Problem statement: Exactly retype the lines of the material from its first line to the line with "link('yoke_fringe', mb, 'fringe', tent)", including both.

Recorded data:
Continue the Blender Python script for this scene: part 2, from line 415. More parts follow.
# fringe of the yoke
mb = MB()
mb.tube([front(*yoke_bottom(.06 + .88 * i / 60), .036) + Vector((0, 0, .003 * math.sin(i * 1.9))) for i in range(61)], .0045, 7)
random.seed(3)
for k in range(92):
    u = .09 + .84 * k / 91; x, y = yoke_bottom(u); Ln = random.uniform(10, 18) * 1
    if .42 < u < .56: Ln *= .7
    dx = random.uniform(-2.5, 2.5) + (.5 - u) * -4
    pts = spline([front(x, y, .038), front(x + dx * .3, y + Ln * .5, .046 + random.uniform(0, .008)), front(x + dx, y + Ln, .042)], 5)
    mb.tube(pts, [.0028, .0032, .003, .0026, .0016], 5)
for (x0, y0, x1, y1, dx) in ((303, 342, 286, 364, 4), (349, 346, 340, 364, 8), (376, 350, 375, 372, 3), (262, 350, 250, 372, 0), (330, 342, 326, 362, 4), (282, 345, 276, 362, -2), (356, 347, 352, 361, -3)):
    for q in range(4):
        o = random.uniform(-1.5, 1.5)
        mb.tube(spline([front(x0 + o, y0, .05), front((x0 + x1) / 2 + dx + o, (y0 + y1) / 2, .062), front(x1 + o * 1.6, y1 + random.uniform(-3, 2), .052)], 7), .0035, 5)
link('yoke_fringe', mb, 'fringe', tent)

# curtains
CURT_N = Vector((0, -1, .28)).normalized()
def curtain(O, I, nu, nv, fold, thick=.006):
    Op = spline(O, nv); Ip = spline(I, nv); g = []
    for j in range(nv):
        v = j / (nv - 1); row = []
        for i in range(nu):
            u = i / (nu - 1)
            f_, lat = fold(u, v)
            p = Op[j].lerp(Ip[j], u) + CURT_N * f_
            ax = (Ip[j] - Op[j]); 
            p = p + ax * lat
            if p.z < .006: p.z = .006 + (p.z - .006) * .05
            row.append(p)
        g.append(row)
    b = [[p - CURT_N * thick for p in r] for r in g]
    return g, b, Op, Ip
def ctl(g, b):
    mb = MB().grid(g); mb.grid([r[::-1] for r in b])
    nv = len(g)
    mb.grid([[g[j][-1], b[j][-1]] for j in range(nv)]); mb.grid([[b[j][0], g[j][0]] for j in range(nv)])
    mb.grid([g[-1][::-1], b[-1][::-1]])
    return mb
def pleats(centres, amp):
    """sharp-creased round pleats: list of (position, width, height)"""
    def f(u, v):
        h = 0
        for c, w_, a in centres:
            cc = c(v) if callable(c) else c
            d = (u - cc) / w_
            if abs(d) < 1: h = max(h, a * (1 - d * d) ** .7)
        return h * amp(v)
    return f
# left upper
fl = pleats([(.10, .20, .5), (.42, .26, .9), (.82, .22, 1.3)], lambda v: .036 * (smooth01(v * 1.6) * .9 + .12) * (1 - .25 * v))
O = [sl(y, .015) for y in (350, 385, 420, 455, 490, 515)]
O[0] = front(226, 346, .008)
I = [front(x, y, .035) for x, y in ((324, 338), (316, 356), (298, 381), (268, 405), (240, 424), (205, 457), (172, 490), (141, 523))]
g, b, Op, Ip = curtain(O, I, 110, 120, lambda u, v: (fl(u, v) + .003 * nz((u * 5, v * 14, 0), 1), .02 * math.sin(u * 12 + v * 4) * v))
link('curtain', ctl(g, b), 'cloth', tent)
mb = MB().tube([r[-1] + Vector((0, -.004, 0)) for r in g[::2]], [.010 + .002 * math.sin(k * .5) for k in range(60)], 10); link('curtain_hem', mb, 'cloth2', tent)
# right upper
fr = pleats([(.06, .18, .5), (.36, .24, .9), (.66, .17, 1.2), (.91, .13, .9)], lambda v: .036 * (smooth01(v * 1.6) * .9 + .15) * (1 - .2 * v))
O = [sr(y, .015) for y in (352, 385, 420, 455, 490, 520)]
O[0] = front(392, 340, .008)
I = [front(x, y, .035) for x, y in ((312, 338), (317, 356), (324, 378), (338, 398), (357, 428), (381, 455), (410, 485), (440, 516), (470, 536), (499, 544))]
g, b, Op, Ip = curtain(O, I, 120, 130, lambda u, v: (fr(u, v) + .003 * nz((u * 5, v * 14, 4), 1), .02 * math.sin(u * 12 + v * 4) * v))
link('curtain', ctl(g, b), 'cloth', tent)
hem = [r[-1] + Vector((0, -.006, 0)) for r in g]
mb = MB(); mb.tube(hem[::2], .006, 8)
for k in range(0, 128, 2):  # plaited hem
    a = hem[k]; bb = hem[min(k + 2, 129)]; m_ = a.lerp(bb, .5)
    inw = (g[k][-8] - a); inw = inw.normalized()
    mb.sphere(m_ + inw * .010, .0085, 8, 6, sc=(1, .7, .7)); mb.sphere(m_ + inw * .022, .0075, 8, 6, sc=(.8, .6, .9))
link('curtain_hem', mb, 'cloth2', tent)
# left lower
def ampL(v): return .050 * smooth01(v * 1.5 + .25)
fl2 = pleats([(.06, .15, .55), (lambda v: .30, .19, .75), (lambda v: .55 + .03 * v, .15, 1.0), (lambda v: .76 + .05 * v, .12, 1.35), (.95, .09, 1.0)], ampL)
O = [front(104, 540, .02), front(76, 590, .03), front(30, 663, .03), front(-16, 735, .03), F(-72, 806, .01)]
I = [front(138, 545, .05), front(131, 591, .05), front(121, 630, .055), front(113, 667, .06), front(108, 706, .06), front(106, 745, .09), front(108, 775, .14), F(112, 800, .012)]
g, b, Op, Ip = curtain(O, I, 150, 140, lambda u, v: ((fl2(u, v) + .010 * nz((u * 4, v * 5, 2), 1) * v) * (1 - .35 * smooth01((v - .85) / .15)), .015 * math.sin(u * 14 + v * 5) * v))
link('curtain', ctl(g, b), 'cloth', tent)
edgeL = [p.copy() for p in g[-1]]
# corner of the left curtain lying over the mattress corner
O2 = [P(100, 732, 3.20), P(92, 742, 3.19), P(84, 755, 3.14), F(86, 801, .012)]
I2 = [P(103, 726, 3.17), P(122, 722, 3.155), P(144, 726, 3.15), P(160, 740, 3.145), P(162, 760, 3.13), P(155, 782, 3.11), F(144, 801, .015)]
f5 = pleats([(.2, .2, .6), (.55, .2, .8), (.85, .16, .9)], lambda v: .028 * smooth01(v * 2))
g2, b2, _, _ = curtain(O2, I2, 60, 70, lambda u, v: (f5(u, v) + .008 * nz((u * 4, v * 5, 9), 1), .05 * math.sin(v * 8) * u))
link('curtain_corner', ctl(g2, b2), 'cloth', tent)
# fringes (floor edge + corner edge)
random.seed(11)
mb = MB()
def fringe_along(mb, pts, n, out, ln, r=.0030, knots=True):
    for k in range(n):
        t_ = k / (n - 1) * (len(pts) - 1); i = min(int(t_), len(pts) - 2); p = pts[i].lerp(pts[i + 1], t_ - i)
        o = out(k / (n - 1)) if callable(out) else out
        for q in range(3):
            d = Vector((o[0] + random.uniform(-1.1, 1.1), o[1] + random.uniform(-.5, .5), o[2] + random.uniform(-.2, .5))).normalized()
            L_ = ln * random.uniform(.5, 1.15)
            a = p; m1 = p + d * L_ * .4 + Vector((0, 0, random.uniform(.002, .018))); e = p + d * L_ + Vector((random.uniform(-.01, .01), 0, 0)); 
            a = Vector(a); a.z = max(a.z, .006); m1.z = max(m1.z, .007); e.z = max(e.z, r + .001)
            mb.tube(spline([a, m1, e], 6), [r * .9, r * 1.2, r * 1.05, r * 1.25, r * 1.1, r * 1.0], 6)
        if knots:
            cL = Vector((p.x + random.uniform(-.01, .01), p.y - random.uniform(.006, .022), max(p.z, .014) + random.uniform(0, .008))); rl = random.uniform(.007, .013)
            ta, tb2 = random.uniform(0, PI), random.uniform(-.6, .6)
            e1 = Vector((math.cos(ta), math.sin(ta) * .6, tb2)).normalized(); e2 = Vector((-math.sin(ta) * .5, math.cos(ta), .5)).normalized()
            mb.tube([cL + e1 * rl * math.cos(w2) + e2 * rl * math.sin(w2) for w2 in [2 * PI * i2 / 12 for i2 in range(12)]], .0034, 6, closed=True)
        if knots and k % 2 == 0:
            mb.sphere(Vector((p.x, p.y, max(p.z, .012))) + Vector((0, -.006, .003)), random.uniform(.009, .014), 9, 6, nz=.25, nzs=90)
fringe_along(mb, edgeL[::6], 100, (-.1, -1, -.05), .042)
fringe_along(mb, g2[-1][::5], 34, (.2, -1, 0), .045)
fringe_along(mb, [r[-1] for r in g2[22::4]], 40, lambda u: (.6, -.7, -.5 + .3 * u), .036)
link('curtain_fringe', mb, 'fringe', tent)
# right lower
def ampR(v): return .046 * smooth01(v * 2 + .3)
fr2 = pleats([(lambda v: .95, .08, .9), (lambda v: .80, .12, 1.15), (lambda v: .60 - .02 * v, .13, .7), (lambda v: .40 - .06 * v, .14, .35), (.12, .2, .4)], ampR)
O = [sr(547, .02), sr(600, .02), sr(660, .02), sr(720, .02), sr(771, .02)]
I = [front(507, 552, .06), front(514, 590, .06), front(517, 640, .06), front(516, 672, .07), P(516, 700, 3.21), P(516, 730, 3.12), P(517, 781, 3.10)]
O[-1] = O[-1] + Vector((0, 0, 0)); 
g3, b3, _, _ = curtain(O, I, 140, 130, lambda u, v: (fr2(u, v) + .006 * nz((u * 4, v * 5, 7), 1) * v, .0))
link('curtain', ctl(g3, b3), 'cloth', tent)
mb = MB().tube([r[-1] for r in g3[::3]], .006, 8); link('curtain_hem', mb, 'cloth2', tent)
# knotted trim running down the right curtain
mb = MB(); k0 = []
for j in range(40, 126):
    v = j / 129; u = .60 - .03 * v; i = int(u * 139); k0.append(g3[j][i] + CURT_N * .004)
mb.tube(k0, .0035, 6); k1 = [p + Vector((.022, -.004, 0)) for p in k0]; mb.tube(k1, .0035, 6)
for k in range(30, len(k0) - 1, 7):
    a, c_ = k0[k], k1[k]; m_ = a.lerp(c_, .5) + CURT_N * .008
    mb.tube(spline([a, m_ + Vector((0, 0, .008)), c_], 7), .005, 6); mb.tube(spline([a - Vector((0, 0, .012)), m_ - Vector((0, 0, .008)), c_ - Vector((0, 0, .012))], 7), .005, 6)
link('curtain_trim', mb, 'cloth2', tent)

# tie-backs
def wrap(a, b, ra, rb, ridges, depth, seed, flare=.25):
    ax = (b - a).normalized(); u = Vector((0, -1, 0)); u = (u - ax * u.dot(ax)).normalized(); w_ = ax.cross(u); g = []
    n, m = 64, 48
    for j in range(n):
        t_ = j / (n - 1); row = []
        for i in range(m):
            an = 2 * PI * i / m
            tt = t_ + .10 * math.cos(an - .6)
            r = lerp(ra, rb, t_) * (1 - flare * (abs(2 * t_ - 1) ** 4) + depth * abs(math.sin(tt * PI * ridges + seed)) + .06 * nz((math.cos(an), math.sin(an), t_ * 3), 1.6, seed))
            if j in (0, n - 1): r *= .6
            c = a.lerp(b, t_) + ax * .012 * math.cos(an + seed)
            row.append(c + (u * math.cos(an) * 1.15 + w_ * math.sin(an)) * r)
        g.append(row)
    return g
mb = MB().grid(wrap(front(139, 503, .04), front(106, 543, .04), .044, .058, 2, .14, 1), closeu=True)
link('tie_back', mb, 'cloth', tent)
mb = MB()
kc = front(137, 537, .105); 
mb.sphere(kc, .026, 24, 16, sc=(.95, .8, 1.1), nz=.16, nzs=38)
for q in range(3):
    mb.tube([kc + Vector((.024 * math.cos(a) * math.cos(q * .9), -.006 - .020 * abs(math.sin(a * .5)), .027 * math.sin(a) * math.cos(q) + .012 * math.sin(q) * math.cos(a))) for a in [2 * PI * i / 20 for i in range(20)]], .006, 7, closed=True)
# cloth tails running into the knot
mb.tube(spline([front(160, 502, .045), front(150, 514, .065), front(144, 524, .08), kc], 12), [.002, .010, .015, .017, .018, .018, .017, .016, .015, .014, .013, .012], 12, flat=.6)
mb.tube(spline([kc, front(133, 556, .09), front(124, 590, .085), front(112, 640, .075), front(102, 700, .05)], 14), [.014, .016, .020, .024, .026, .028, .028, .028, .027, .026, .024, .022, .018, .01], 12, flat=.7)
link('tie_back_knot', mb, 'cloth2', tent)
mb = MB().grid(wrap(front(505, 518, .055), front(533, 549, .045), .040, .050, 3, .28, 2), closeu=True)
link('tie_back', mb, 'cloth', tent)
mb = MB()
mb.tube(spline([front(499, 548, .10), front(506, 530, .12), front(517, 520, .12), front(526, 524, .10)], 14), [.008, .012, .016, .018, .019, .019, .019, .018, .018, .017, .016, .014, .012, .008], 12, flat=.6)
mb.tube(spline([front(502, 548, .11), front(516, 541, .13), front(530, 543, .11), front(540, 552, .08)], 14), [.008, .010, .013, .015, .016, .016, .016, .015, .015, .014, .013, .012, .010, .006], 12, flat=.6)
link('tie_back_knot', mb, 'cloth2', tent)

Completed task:
Continue the Blender Python script for this scene: part 2, from line 415. More parts follow.
# fringe of the yoke
mb = MB()
mb.tube([front(*yoke_bottom(.06 + .88 * i / 60), .036) + Vector((0, 0, .003 * math.sin(i * 1.9))) for i in range(61)], .0045, 7)
random.seed(3)
for k in range(92):
    u = .09 + .84 * k / 91; x, y = yoke_bottom(u); Ln = random.uniform(10, 18) * 1
    if .42 < u < .56: Ln *= .7
    dx = random.uniform(-2.5, 2.5) + (.5 - u) * -4
    pts = spline([front(x, y, .038), front(x + dx * .3, y + Ln * .5, .046 + random.uniform(0, .008)), front(x + dx, y + Ln, .042)], 5)
    mb.tube(pts, [.0028, .0032, .003, .0026, .0016], 5)
for (x0, y0, x1, y1, dx) in ((303, 342, 286, 364, 4), (349, 346, 340, 364, 8), (376, 350, 375, 372, 3), (262, 350, 250, 372, 0), (330, 342, 326, 362, 4), (282, 345, 276, 362, -2), (356, 347, 352, 361, -3)):
    for q in range(4):
        o = random.uniform(-1.5, 1.5)
        mb.tube(spline([front(x0 + o, y0, .05), front((x0 + x1) / 2 + dx + o, (y0 + y1) / 2, .062), front(x1 + o * 1.6, y1 + random.uniform(-3, 2), .052)], 7), .0035, 5)
link('yoke_fringe', mb, 'fringe', tent)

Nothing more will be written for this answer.